======== Dataset content ========

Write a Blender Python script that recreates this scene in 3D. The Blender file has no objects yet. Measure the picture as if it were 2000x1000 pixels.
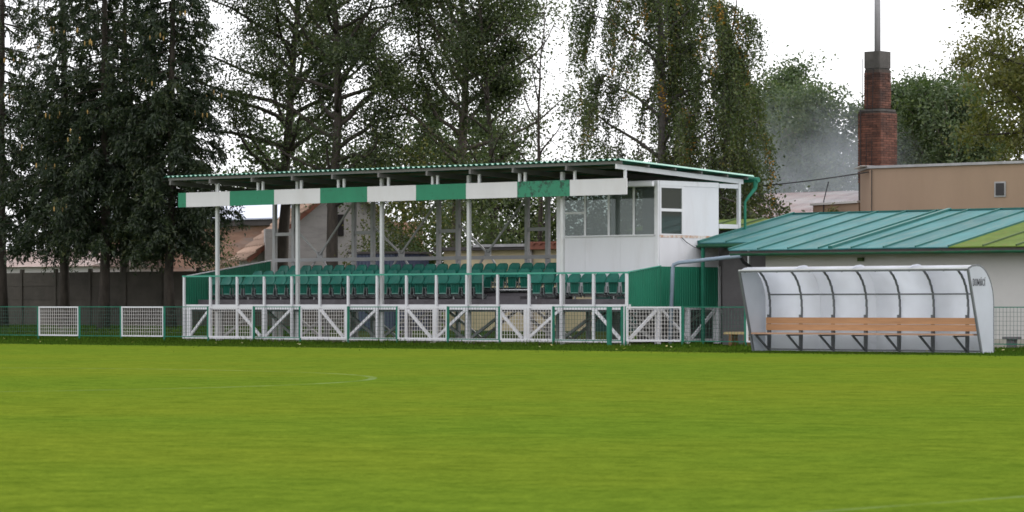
import bpy, math, random
import numpy as np
from mathutils import Vector, Matrix

R = math.radians
scene = bpy.context.scene
col = scene.collection

# ------------------------------------------------------------------ camera
cam = bpy.data.cameras.new('camera')
cam.sensor_width = 36.0
cam.lens = 6600.0 / 2000.0 * 36.0
cam.shift_y = 96.8 / 2000.0
cam.clip_end = 3000.0
camo = bpy.data.objects.new('camera', cam)
camo.location = (78.069, -70.245, 1.118)
camo.rotation_euler = (R(90), 0, R(42.479))
col.objects.link(camo)
scene.camera = camo
cam.dof.use_dof = True
cam.dof.focus_distance = 97.0
cam.dof.aperture_fstop = 7.1

# ------------------------------------------------------------------ light
SUN_EL, SUN_AZ = 42.0, 12.0          # azimuth clockwise from +Y
world = bpy.data.worlds.new('World')
scene.world = world
world.use_nodes = True
wn, wl = world.node_tree.nodes, world.node_tree.links
wn.clear()
sky = wn.new('ShaderNodeTexSky')
sky.sky_type = 'NISHITA'
sky.sun_disc = False
sky.sun_elevation = R(SUN_EL)
sky.sun_rotation = R(SUN_AZ)
sky.air_density = 1.0
sky.dust_density = 2.0
sky.ozone_density = 1.0
hs = wn.new('ShaderNodeHueSaturation')
hs.inputs['Saturation'].default_value = 0.22
bg = wn.new('ShaderNodeBackground')
bg.inputs['Strength'].default_value = 0.15
wo = wn.new('ShaderNodeOutputWorld')
wl.new(sky.outputs[0], hs.inputs['Color'])
veil = wn.new('ShaderNodeMix')          # even white cloud cover over the whole sky
veil.data_type = 'RGBA'
veil.inputs[0].default_value = 0.72
veil.inputs[7].default_value = (6.0, 6.0, 6.25, 1)
wl.new(hs.outputs[0], veil.inputs[6])
wl.new(veil.outputs[2], bg.inputs['Color'])
wl.new(bg.outputs[0], wo.inputs['Surface'])

sun = bpy.data.lights.new('sun', 'SUN')
sun.energy = 0.9
sun.angle = R(14)
sun.color = (1.0, 0.95, 0.87)
suno = bpy.data.objects.new('sun', sun)
sd = Vector((math.sin(R(SUN_AZ)) * math.cos(R(SUN_EL)), math.cos(R(SUN_AZ)) * math.cos(R(SUN_EL)), math.sin(R(SUN_EL))))
suno.rotation_euler = sd.to_track_quat('Z', 'Y').to_euler()
suno.location = (30, 0, 60)
col.objects.link(suno)

vs = scene.view_settings
vs.view_transform = 'Standard'
vs.look = 'None'
vs.exposure = 1.0
vs.gamma = 1.0
vs.use_curve_mapping = False
scene.render.engine = 'CYCLES'
scene.cycles.max_bounces = 6
scene.cycles.diffuse_bounces = 3
scene.cycles.transparent_max_bounces = 12
scene.cycles.volume_bounces = 1
scene.cycles.filter_width = 1.65

rng = np.random.default_rng(7)
random.seed(7)

# ------------------------------------------------------------------ materials
MATS = {}
def nmat(name):
    m = bpy.data.materials.new(name)
    m.use_nodes = True
    m.node_tree.nodes.clear()
    MATS[name] = m
    return m, m.node_tree.nodes, m.node_tree.links

def noise(n, l, scale, detail=4, rough=0.6, vec=None, stretch=None):
    t = n.new('ShaderNodeTexNoise')
    t.inputs['Scale'].default_value = scale
    t.inputs['Detail'].default_value = detail
    t.inputs['Roughness'].default_value = rough
    if vec is None:
        g = n.new('ShaderNodeNewGeometry')
        vec = g.outputs['Position']
    if stretch:
        mp = n.new('ShaderNodeMapping')
        mp.inputs['Scale'].default_value = stretch
        l.new(vec, mp.inputs['Vector'])
        vec = mp.outputs[0]
    l.new(vec, t.inputs['Vector'])
    return t.outputs['Fac']

def ramp(n, l, fac, stops):
    r = n.new('ShaderNodeValToRGB')
    e = r.color_ramp.elements
    while len(e) < len(stops):
        e.new(0.5)
    for k, (p, c) in enumerate(stops):
        e[k].position = p
        e[k].color = (c[0], c[1], c[2], 1) if not isinstance(c, (int, float)) else (c, c, c, 1)
    l.new(fac, r.inputs[0])
    return r.outputs[0]

def mixc(n, l, fac, a, b, mode='MIX'):
    m = n.new('ShaderNodeMix')
    m.data_type = 'RGBA'
    m.blend_type = mode
    for sock, v in ((m.inputs[0], fac), (m.inputs[6], a), (m.inputs[7], b)):
        if isinstance(v, (int, float)):
            sock.default_value = v
        elif isinstance(v, (tuple, list)):
            sock.default_value = (v[0], v[1], v[2], 1)
        else:
            l.new(v, sock)
    return m.outputs[2]

def sh(c, k):
    return tuple(min(1, x * k) for x in c[:3])

def paint(name, c, var=0.14, scale=2.5, rough=0.55, dirt=None, dirt_amt=0.0, dirt_scale=1.3, stretch=None, bump=0.0, bscale=30, island=0.0, metal=0.0, spec=0.4, dlo=0.5, dhi=0.75):
    """procedural painted / plastered / metal surface: tone variation, stains, fine relief"""
    m, n, l = nmat(name)
    p = n.new('ShaderNodeBsdfPrincipled')
    o = n.new('ShaderNodeOutputMaterial')
    f = noise(n, l, scale, 5, 0.65, stretch=stretch)
    base = ramp(n, l, f, [(0.3, sh(c, 1 - var)), (0.7, sh(c, 1 + var))])
    if island:
        g = n.new('ShaderNodeNewGeometry')
        oi = n.new('ShaderNodeObjectInfo')
        ad = n.new('ShaderNodeMath'); ad.operation = 'ADD'
        l.new(g.outputs['Random Per Island'], ad.inputs[0]); l.new(oi.outputs['Random'], ad.inputs[1])
        fr = n.new('ShaderNodeMath'); fr.operation = 'FRACT'
        l.new(ad.outputs[0], fr.inputs[0])
        v = ramp(n, l, fr.outputs[0], [(0, 1 - island), (1, 1 + island * 0.6)])
        base = mixc(n, l, 1.0, base, v, 'MULTIPLY')
    if dirt:
        d = noise(n, l, dirt_scale, 7, 0.72, stretch=stretch)
        dm = ramp(n, l, d, [(dlo, 0.0), (dhi, dirt_amt)])
        base = mixc(n, l, dm, base, dirt)
    l.new(base, p.inputs['Base Color'])
    p.inputs['Roughness'].default_value = rough
    p.inputs['Metallic'].default_value = metal
    p.inputs['Specular IOR Level'].default_value = spec
    if bump:
        b = n.new('ShaderNodeBump')
        b.inputs['Strength'].default_value = bump
        b.inputs['Distance'].default_value = 0.02
        l.new(noise(n, l, bscale, 3), b.inputs['Height'])
        l.new(b.outputs[0], p.inputs['Normal'])
    l.new(p.outputs[0], o.inputs[0])
    return m

def leafmat(name, stops, trans=0.35, tcol=(1.0, 1.15, 0.75)):
    """leaf colour picked per leaf, lit from both sides"""
    m, n, l = nmat(name)
    o = n.new('ShaderNodeOutputMaterial')
    g = n.new('ShaderNodeNewGeometry')
    big = noise(n, l, 0.8, 2)
    ad = n.new('ShaderNodeMath'); ad.operation = 'MULTIPLY_ADD'
    l.new(g.outputs['Random Per Island'], ad.inputs[0]); ad.inputs[1].default_value = 0.65
    sb = n.new('ShaderNodeMath'); sb.operation = 'MULTIPLY_ADD'
    l.new(big, sb.inputs[0]); sb.inputs[1].default_value = 0.9; sb.inputs[2].default_value = -0.27
    l.new(sb.outputs[0], ad.inputs[2])
    c = ramp(n, l, ad.outputs[0], stops)
    d = n.new('ShaderNodeBsdfDiffuse')
    t = n.new('ShaderNodeBsdfTranslucent')
    gl = n.new('ShaderNodeBsdfGlossy'); gl.inputs['Roughness'].default_value = 0.45
    gl.inputs['Color'].default_value = (1, 1, 1, 1)
    l.new(c, d.inputs[0])
    l.new(mixc(n, l, 1.0, c, tcol, 'MULTIPLY'), t.inputs[0])
    mx = n.new('ShaderNodeMixShader'); mx.inputs[0].default_value = trans
    l.new(d.outputs[0], mx.inputs[1]); l.new(t.outputs[0], mx.inputs[2])
    m2 = n.new('ShaderNodeMixShader'); m2.inputs[0].default_value = 0.025
    l.new(mx.outputs[0], m2.inputs[1]); l.new(gl.outputs[0], m2.inputs[2])
    l.new(m2.outputs[0], o.inputs[0])
    return m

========

* **Task requirements**: Every line from the start of the listing above through the line with "cam.dof.aperture_fstop = 7.1" should be repeated exactly; skip the pictures and add nothing else.

* **Expected answer**:
Write a Blender Python script that recreates this scene in 3D. The Blender file has no objects yet. Measure the picture as if it were 2000x1000 pixels.
import bpy, math, random
import numpy as np
from mathutils import Vector, Matrix

R = math.radians
scene = bpy.context.scene
col = scene.collection

# ------------------------------------------------------------------ camera
cam = bpy.data.cameras.new('camera')
cam.sensor_width = 36.0
cam.lens = 6600.0 / 2000.0 * 36.0
cam.shift_y = 96.8 / 2000.0
cam.clip_end = 3000.0
camo = bpy.data.objects.new('camera', cam)
camo.location = (78.069, -70.245, 1.118)
camo.rotation_euler = (R(90), 0, R(42.479))
col.objects.link(camo)
scene.camera = camo
cam.dof.use_dof = True
cam.dof.focus_distance = 97.0
cam.dof.aperture_fstop = 7.1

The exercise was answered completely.